▶ **Task prompt**:
Gather each line containing the string "script" from these entries.

▶ **Excerpted records**:
════════════════
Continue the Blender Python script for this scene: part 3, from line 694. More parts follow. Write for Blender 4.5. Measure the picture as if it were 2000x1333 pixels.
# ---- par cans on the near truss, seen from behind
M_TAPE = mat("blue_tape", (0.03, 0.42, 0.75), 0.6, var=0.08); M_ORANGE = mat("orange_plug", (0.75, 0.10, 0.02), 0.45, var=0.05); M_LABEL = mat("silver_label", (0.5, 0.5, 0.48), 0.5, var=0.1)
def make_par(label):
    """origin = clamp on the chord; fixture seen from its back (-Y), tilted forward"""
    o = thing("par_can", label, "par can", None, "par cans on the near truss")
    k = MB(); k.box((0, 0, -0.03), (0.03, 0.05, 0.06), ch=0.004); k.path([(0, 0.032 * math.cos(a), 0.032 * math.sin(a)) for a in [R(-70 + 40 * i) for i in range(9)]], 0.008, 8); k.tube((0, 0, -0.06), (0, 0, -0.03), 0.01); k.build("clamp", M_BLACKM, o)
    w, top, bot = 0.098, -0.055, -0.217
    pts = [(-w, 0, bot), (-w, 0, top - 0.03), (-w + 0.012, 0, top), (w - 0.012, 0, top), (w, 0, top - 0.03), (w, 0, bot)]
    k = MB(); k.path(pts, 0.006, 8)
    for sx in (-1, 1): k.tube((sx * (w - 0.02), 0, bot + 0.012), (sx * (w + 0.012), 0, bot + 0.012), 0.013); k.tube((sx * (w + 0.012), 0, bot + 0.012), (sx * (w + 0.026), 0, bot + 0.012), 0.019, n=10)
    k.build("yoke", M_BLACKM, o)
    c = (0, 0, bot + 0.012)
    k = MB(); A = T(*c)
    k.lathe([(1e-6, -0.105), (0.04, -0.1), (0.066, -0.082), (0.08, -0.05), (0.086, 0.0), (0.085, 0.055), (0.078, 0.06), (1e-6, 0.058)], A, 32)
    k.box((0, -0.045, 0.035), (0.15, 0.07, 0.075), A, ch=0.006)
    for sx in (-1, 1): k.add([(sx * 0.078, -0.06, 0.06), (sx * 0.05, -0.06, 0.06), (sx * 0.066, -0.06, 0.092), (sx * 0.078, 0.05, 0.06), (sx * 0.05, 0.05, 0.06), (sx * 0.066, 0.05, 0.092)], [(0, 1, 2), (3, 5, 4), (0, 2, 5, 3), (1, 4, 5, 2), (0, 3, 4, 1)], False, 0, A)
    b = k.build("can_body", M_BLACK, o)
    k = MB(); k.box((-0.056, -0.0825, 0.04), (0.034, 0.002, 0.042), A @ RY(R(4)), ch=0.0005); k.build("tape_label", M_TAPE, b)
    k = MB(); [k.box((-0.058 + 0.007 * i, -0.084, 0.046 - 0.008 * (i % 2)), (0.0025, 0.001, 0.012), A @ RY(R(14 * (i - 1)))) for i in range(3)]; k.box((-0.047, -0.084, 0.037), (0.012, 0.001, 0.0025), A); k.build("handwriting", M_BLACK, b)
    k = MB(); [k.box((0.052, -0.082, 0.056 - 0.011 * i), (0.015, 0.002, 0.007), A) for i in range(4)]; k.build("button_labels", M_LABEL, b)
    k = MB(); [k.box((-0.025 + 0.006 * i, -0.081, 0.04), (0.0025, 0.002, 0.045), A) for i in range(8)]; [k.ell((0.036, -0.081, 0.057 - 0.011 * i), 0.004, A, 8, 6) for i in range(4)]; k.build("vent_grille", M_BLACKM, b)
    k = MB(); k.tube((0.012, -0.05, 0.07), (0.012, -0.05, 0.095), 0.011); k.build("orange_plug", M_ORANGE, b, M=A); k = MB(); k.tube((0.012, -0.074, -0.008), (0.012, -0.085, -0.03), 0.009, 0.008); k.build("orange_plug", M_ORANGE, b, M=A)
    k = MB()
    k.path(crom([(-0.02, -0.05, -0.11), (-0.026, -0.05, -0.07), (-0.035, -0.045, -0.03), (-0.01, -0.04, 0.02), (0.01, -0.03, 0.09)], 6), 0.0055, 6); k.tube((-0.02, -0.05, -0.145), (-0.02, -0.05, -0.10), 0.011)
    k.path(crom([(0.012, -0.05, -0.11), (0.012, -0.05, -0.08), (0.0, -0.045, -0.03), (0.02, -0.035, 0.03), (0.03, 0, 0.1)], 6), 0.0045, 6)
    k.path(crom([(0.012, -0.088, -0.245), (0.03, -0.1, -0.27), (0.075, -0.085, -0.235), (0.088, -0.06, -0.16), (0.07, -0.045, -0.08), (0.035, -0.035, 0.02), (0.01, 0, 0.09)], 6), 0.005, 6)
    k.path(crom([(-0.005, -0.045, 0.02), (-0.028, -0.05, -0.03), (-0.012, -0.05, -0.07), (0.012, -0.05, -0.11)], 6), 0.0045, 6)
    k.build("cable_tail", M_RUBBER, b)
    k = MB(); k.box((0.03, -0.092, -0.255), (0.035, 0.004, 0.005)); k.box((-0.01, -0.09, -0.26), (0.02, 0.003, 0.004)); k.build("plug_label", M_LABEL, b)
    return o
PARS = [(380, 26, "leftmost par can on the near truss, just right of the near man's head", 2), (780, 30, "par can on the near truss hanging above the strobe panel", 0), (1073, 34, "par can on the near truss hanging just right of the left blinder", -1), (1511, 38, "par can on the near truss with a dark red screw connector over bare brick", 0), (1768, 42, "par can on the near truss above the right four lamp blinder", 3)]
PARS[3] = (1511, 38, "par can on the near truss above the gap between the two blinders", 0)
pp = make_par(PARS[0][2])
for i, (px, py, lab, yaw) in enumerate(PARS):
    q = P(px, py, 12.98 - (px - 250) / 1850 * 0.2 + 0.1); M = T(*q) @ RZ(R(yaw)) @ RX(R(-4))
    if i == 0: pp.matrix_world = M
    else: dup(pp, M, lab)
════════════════
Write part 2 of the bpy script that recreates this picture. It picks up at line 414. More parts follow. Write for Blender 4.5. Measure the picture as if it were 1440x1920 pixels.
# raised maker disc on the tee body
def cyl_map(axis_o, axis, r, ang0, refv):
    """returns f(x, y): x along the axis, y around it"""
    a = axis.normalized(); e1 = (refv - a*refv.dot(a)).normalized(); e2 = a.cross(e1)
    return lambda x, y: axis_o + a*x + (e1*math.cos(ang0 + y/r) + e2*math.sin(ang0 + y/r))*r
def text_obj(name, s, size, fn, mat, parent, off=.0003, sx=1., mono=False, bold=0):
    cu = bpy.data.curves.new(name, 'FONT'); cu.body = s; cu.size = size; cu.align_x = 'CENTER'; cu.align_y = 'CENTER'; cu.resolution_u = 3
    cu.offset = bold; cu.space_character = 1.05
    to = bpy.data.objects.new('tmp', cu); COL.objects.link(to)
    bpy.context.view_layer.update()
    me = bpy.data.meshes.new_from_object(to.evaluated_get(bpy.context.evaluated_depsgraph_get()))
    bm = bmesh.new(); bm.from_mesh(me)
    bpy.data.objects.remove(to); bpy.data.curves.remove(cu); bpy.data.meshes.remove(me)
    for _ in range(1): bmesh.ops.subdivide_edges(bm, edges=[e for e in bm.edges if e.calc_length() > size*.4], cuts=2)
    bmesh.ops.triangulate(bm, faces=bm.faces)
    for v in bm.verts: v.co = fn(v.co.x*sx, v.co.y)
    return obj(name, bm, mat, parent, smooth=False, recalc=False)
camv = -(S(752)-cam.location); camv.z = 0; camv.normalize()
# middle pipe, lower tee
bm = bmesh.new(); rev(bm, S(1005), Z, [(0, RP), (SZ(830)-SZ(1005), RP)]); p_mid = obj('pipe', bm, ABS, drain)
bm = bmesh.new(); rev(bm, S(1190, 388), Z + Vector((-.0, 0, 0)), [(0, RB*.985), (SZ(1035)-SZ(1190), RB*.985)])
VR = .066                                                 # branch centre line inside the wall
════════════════
▶ **Exercise answer**:
Continue the Blender Python script for this scene: part 3, from line 694. More parts follow. Write for Blender 4.5. Measure the picture as if it were 2000x1333 pixels.
Write part 2 of the bpy script that recreates this picture. It picks up at line 414. More parts follow. Write for Blender 4.5. Measure the picture as if it were 1440x1920 pixels.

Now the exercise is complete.